Leya Gerges Zgheib is a project coordinator at the climate change unit at the Ministry of Environment in Lebanon. She has been working on climate change topics (water, food security, climate change impacts on agriculture, etc.) since 2018.
Her work focuses on the adaptation and transparency tracks of the climate change negotiations where she is a negotiator for the Lebanese government.
Her work in the ministry revolves around developing a transparency framework and coordinating adaptation projects on a national level. On the negotiation front, Leya focuses on the different programs under the adaptation and transparency tracks. Additionally, to the negotiations, Leya is part of the team that ensures the Lebanese government’s compliance with the reporting provisions of the UNFCCC, as well as with the Paris Agreement including the development of both the 2015 and 2020 nationally determined contributions.
Leya holds a bachelor’s degree in water resources from the American University of Technology, and master’s degree in environmental planning and management from the IHE Delft Institute in the Netherlands.

Ulka Kelkar is Executive Director, Climate, World Resources Institute India. She is an economist with 24 years’ experience in climate change research, outreach and capacity building. She works on low-carbon development pathways, sub-national climate action, and just transition in small industry.
She is a co-chair of the Think20 taskforce on clean energy and green transitions, an official engagement group of India’s G20 presidency. She chairs the fair share, equity, and justice working group of the UN-backed Race to Zero campaign. She has served on the Government of India’s long-term low emissions development strategy task group on transport, national committee for carbon neutral village awards, and science technology and innovation policy thematic group on energy, environment and climate change.

Bhekumuzi Dean Bhebhe is a PhD Candidate at the University of Witwatersrand and a 2018 Mandela Rhodes Scholar with several years’ experience building and implementing campaign strategies across Africa. He is currently the Campaigns Lead at Power Shift Africa.
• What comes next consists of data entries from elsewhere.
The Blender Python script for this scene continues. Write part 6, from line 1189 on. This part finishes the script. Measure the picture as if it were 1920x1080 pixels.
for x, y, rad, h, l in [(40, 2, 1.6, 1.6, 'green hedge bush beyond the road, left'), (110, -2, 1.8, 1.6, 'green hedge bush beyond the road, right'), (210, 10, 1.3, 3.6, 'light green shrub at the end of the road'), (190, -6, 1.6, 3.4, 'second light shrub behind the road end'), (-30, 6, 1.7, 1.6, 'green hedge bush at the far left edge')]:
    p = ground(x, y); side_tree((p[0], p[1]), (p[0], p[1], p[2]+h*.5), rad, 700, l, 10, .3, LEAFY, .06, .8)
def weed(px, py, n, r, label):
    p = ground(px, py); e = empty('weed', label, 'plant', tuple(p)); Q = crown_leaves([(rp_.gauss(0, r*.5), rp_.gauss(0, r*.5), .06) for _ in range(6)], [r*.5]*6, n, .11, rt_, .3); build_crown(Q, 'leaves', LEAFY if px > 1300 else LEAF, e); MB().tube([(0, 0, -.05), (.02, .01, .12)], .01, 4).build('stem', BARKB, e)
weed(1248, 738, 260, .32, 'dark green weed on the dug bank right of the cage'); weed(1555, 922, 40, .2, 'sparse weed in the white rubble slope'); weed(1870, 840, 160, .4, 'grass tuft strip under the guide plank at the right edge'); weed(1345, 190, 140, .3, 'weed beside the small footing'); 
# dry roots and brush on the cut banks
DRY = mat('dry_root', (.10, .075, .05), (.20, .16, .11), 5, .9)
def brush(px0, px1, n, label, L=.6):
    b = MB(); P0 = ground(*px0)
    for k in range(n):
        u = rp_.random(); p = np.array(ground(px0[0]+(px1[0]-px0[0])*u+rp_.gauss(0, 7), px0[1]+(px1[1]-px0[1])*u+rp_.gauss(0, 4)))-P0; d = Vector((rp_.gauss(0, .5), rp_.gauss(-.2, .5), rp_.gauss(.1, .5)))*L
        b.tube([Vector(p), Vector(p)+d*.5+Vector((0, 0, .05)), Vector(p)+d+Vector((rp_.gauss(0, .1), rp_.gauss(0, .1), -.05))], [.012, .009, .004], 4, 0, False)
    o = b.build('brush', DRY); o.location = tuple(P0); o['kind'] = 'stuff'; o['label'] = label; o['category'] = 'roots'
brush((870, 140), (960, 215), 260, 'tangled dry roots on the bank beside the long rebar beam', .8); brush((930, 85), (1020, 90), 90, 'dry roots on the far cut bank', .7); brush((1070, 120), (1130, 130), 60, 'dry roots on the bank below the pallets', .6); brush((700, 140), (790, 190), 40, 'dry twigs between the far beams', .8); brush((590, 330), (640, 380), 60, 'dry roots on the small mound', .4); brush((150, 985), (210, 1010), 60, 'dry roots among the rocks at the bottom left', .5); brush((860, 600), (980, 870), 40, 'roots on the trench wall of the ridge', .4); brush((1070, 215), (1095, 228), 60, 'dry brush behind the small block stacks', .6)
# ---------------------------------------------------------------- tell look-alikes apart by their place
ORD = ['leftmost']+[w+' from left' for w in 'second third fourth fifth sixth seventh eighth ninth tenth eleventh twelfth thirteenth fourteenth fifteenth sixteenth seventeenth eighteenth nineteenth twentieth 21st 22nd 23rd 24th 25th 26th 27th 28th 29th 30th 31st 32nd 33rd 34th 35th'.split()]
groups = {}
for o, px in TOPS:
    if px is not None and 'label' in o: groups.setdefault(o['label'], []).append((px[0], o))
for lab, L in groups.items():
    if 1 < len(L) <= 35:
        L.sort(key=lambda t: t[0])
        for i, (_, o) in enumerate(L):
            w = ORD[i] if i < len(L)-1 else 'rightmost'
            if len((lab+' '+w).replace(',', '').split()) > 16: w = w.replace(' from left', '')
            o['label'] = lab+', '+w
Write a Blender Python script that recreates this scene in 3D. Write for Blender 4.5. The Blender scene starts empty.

Introduced and Moderated by:
- Adriana Chavarría-Flores, Programme and Impact Manager, Climate Strategies
Agenda:
More details to be added closer to the event
Time (GST) | Session | Speaker |
11:30 am | Welcome and Introduction | Adriana Chavarría-Flores, Climate Strategies |
11:35 am | Opening speech | Ms. Susana Muhamad, Minister of Environment, Republic of Colombia |
11:45 am | Keynote speech: Just Transition Research and the IPCC | Prof. Jim Skea, Chair of the IPCC |
11:55 am | Just transition finance: Connecting international finance with local realities | Dr. Heiner von Lüpke , Senior Researcher at the German Institute for Economic Research (DIW Berlin) |
12:05 pm | Moderated discussion and Q&A | Prof. Jim Skea, IPCC Heiner von Lüpke, DIW Berlin TBC, Government of Colombia |
12:25 pm | Panel discussion: International panel on connecting international negotiation to lived realities of the just transition | Angelina Mensah, Ghana’s Environmental Protection Agency (EPA) Andrea Carmen, International Indian Treaty Council (IITC) Leya Gerges Zgheib, Youth negotiator on behalf of Lebanon Ulka Kelkar, Chair of RacetoZero Working Group (Fairshare, Equity & Justice) & Director of Climate (WRI India) Dean Bhekumuzi Bhebhe, Campaigns Lead, Powershift Africa |
12:40-1:00 pm | Moderated Q&A |
This event will be livestreamed from COP28 (please note, participants joining online will not be able to interact during the Q&A portion of the event).